Ateşe atılmaktan korktuğu gibi küfre dönmekten korkar.” (Buharî, İkrah, 1-6941; Müslim, İman, 15-164)
…
Çevresini Seviyeli Tutar, Çevreyi Muhafaza Eder
Mü’min Rasûlullah sallallahu aleyhi ve sellem’in, münafıklaştığını söyleyen Hanzala’ya yaptığı uyarının inceliğini kavramaya çalışır:
“Nefsimi elinde tutana yemin olsun ki siz hep benim yanımda olduğunuz gibi devam edecek olsanız, melekler yataklarınızda ve sokaklarda sizinle musafaha ederdi. Ama Hanzala, bir öyle bir böyle.” (Müslim, Tevbe, 3- 6900; Tirmizî, Sıfatülkıyameti, 59-2514)
Hanzala, Rasûlullah sallallahu aleyhi ve sellem’in huzurundaki imanî heyecanını, çoluk çocuğunun arasına karıştığında koruyamadığını, bu durumun da bir tür münafıklaşma olduğunu söyleyerek şikâyette bulunmuştu. İhtişamın mescit ve evde aynı düzeyde kalmayı gerektirdiğini zannetmişti. İniş ve çıkışları helak olmak olarak telakki ediyordu. Gerçek ise öyle değildi.

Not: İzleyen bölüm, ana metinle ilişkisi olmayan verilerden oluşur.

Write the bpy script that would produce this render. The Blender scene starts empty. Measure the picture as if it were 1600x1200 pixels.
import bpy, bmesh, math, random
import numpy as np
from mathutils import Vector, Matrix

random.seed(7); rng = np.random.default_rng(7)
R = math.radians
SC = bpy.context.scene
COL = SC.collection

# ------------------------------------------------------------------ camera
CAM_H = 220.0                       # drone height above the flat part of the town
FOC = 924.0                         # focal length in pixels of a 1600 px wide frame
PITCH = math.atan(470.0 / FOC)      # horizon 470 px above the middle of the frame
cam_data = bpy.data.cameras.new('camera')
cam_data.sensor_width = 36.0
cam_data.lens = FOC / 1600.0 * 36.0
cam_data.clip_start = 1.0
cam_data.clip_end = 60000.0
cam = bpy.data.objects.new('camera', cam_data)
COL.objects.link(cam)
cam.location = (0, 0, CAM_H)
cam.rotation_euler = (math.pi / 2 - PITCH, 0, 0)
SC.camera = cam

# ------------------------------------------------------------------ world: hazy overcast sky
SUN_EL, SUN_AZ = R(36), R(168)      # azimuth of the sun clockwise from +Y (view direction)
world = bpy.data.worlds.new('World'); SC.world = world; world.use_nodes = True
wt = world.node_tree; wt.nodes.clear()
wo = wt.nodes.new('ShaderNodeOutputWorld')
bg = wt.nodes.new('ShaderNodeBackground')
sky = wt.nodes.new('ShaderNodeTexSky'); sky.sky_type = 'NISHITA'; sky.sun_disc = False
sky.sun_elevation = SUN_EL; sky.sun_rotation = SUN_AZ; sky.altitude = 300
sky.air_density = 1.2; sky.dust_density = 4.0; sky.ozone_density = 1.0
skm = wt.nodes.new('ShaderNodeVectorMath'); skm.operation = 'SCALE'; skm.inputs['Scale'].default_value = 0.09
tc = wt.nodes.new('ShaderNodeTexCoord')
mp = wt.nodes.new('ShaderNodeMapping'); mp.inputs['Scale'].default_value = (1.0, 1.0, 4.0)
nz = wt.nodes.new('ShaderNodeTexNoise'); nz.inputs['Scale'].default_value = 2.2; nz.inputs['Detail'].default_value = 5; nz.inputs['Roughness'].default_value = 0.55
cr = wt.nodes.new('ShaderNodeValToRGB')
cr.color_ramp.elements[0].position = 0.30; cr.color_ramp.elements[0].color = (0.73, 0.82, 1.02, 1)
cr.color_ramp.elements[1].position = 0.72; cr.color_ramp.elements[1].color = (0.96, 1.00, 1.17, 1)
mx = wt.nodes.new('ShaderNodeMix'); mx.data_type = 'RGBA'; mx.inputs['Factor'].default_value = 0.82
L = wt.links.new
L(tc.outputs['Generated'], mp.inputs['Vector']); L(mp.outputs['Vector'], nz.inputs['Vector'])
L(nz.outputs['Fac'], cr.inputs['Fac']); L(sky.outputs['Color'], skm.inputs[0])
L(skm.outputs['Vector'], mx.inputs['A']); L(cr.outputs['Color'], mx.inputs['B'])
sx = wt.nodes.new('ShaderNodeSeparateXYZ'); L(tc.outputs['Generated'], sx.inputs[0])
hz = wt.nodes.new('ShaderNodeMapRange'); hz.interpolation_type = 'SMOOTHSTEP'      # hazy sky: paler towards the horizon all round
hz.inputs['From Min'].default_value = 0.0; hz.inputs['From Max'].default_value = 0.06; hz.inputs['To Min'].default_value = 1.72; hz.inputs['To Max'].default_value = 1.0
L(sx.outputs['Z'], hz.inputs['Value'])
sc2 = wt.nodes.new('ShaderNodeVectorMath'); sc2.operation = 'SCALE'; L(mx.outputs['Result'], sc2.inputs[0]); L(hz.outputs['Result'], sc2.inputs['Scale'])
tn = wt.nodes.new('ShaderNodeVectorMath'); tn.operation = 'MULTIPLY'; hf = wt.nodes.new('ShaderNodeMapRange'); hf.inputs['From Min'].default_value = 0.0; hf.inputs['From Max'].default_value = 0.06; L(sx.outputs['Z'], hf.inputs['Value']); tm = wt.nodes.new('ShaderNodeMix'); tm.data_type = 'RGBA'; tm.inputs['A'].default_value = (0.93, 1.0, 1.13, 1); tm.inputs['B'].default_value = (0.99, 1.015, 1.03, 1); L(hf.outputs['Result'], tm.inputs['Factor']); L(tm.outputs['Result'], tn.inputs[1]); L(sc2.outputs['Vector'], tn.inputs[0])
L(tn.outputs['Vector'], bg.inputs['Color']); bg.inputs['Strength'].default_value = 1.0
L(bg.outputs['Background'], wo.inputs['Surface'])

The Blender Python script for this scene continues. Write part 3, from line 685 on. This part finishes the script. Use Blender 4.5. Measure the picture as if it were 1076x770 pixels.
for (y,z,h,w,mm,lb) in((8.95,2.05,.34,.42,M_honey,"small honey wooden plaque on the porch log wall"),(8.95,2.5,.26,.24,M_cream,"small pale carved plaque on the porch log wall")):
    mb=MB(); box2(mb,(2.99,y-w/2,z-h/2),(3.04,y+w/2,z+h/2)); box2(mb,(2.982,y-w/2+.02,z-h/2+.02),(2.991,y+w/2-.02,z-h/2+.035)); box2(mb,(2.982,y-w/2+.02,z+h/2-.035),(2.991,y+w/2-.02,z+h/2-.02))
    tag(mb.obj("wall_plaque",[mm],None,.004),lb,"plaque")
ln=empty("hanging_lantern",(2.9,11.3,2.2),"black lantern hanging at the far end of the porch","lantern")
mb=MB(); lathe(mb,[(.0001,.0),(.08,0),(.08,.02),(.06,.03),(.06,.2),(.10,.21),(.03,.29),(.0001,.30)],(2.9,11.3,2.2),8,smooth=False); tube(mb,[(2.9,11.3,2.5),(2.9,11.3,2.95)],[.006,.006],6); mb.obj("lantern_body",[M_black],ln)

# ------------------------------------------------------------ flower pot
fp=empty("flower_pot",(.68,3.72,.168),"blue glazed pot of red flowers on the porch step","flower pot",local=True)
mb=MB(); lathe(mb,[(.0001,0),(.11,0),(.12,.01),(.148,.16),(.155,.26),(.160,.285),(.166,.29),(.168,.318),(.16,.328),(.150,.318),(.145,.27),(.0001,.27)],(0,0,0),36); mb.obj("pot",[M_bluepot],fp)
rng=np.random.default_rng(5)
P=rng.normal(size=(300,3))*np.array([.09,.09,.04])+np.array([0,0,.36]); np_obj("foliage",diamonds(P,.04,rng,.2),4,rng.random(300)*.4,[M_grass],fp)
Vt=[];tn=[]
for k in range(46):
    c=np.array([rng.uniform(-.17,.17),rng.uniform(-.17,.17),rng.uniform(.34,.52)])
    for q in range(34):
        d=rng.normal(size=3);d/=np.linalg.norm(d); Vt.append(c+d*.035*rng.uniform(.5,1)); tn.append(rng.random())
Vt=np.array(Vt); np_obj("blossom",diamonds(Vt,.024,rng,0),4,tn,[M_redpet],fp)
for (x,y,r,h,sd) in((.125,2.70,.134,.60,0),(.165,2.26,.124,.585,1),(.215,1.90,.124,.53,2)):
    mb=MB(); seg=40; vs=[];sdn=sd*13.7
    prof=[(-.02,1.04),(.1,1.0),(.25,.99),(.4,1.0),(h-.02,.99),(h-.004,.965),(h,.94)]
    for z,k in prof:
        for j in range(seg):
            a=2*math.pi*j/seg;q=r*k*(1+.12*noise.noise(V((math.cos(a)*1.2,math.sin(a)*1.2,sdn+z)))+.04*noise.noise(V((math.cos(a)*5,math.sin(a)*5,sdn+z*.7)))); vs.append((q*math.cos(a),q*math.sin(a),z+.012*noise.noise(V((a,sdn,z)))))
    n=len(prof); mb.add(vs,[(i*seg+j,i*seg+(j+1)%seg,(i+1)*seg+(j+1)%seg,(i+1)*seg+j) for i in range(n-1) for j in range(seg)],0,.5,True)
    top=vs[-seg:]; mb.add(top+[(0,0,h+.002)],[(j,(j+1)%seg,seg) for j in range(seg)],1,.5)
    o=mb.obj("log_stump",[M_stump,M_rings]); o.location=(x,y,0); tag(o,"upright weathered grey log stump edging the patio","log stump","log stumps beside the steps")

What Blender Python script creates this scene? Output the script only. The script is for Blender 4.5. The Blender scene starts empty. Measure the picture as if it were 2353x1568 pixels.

Sokak şartlarında mescitteki pozisyonu devam ettirmek mümkün değildi. İman aynı iman olarak kalacak ama sokaktaki pozisyon sokağa, evdeki de eve uygun olacaktı. Ama imanın ihtişamından taviz vermeden olmalıydı bu. Mü’min muhteşemdir diye uyumaz, yemez, gülmez, yorulmaz diyemeyiz. İhtişamına uygun olmayanı yapmaz, deriz.
O ihtişama uygun olmayan insanla oturup kalkmaz, deriz:
“Kişi arkadaşının dini üzeredir. Sizden biriniz, kiminle arkadaş olduğuna baksın.” (Ebu Davud, Edeb, 19-4833; Tirmizî, Zühd, 45-2378)
Günahlara karşı gevşekliğin, kendisini Allah’tan uzaklaştırabileceğini bilir ve günaha taviz vermez. Günahkârlarla mesafeli kalır.
Bedene giyilen elbisenin eskidiği gibi imanın da eskiyebileceğini bilir. Allah’tan imanını kalbinde yenilemesini ister. (Müstedrek, 5)
Mü’min güzeldir, muhteşemdir. İman farklıdır. O farkı hisseden daha da farklıdır.
…
İhtişam Testi
İmanın üzerimizde bıraktığı izin, bize oluşturduğu kimliğin ne düzeyde olduğunu biz de test edebiliriz:
Mü’min kardeşlerimize yüreğimizde ne kadar yer açabildiğimizi,
Dünyevileşme istilasına karşı ne durumda olduğumuzu,
İbadetlerden haz alıp almadığımızı,
İnfak edip etmediğimizi,
Gözlerimizdeki rutubeti,
Haramlardan ne kadar kaçındığımızı,
Kur’an’la alakamızı,
Sabır ve sebatımızı,
Tevekkülümüzü, rızık endişemizi, umudumuzu,
Allah’a davette görev alabilmemizi test ederek, imanın ihtişamını ölçebiliriz.